Photo de la classe 1930 en 1950. De gauche à droite: Lucien VOEGEL, Antoine MULLER Alfred PETER, Xavier SAAS, Victor VOEGEL, Paul ROSFELDER, Joseph JAKOB
L'uniforme de conscrit était généralement constitué d'une veste claire, d'un pantalon blanc ainsi que d'un chapeau noir orné de rubans multicolores et d'un bouquet de fleurs. Les conscrits déambulaient joyeusement dans les rues du village, accompagnés d'un accordéoniste et d'un batteur de tambour. Pendant quelques jours on chantait, on dansait avec des arrêts obligatoires dans les auberges. Chaque classe avait fait réaliser son drapeau de conscrits tricolore avec un motif choisi par le groupe. Y figurait toujours l'inscription « Vive la classe ... » de Valff. Chaque groupe de conscrits possédait également le bâton de tambour-major que portait celui qui était habitué à le faire pivoter. A la fin de l'année drapeau et bâton était adjugés à un membre de la classe sous condition de bien les conserver. A l'occasion des fêtes nationales et religieuses les drapeaux ornaient les maisons. Ces journées mémorables de conscription, gravées dans nos mémoires, se terminèrent souvent par des extinctions de voix et par des migraines ... En 1966 on note la suppression des conseils de révision dans les chefs-lieux de canton.
Tradition aux mariages
A l'occasion des mariages locaux, il était de coutume que les conscrits de l'année précédaient ou suivaient le cortège nuptial sur le chemin de l'église et au retour vers la maison de la mariée. Ils étaient également présents la veille pour le mariage civil à la mairie. Leur rôle était de tirer avec des mortiers pour annoncer l'événement. Le bruit de ces tirs était souvent mal supporté et exigeait des conscrits une grande prudence pour éviter tout accident. Le mortier, selon sa conception et son chargement, produisait une détonation plus ou moins forte. C'était un cylindre en acier dur (50 x 200 mm environ) avec un fond hémisphérique où l'on broyait avec un pilon un mélange de chlorure de soude et du soufre. Ce mortier était muni d'un câble métallique qui permettait de le cogner avec force contre un mur ou un bloc de pierre pour provoquer la détonation. Pour le service rendu, les conscrits étaient invités par la famille pour le verre de l'amitié et recevaient avant de partir quelques saucisses de Lyon et des pains longs. Le chlorure de souffre faisait aussi crever les plantations...car utilisé comme désherbant !

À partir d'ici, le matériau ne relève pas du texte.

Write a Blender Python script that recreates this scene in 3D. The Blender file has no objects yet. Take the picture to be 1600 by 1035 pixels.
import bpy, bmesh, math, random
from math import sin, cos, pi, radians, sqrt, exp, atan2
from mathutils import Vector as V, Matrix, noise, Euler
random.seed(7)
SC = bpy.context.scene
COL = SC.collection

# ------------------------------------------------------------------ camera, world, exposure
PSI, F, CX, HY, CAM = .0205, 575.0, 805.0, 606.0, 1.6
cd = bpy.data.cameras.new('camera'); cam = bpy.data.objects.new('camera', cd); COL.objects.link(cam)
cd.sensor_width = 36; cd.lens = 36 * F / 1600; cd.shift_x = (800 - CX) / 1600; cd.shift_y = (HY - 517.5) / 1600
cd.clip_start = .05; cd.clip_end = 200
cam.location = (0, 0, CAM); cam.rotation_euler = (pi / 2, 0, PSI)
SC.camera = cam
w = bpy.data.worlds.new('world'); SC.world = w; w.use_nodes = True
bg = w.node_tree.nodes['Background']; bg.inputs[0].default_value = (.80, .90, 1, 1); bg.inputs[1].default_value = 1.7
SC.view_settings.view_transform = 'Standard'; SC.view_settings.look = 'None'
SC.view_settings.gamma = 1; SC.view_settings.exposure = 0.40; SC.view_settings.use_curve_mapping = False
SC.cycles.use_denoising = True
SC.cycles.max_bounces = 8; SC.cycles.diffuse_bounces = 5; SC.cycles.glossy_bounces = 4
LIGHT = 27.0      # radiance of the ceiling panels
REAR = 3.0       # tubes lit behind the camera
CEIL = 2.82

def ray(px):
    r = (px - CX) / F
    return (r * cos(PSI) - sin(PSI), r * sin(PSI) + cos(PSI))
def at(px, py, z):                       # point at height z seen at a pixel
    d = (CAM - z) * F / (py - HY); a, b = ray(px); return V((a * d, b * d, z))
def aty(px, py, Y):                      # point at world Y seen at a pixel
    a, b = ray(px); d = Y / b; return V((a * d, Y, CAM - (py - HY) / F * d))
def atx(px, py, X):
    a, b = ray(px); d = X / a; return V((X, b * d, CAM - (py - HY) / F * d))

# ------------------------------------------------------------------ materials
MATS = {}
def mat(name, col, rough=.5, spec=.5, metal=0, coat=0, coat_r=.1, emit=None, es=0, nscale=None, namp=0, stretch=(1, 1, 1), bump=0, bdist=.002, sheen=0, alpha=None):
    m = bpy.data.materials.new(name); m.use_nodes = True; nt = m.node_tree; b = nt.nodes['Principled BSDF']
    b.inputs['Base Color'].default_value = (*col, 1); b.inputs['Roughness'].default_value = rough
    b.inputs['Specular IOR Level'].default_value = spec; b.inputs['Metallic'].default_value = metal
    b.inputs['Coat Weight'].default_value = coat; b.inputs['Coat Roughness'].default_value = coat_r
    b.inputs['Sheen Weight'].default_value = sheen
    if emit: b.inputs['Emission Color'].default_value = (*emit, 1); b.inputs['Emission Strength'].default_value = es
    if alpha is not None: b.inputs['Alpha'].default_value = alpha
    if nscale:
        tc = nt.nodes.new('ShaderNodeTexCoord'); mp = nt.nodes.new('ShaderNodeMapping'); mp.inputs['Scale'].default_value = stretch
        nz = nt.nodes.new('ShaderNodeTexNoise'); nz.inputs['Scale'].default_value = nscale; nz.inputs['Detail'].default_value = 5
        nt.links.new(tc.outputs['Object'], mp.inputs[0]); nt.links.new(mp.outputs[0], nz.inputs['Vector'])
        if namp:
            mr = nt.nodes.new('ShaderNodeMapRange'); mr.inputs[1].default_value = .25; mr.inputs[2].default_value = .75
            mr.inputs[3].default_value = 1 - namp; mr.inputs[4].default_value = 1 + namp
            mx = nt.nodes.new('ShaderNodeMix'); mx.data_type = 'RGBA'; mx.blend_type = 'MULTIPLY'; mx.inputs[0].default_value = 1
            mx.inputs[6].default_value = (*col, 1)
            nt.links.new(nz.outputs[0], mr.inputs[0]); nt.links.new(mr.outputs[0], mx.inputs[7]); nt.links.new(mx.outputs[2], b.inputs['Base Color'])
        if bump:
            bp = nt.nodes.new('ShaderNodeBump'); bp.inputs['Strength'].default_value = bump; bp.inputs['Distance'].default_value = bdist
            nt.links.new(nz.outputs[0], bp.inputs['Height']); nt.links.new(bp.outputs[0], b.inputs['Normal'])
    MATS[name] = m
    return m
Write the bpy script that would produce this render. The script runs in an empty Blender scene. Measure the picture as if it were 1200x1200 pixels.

En chantant et en brandissant ces victuailles, ils traversaient le village et se rendaient, soit chez un aubergiste ou au domicile d'un camarade de classe pour passer une agréable journée. J'ai vécu cette coutume en 1950 avec tous mes camarades de classe. Notre drapeau était confectionné par le peintre Paul SCHONAS de Villé. Le bâton de tambour-major était l'oeuvre du tourneur sur bois Séraphin ROSFELDER de Valff.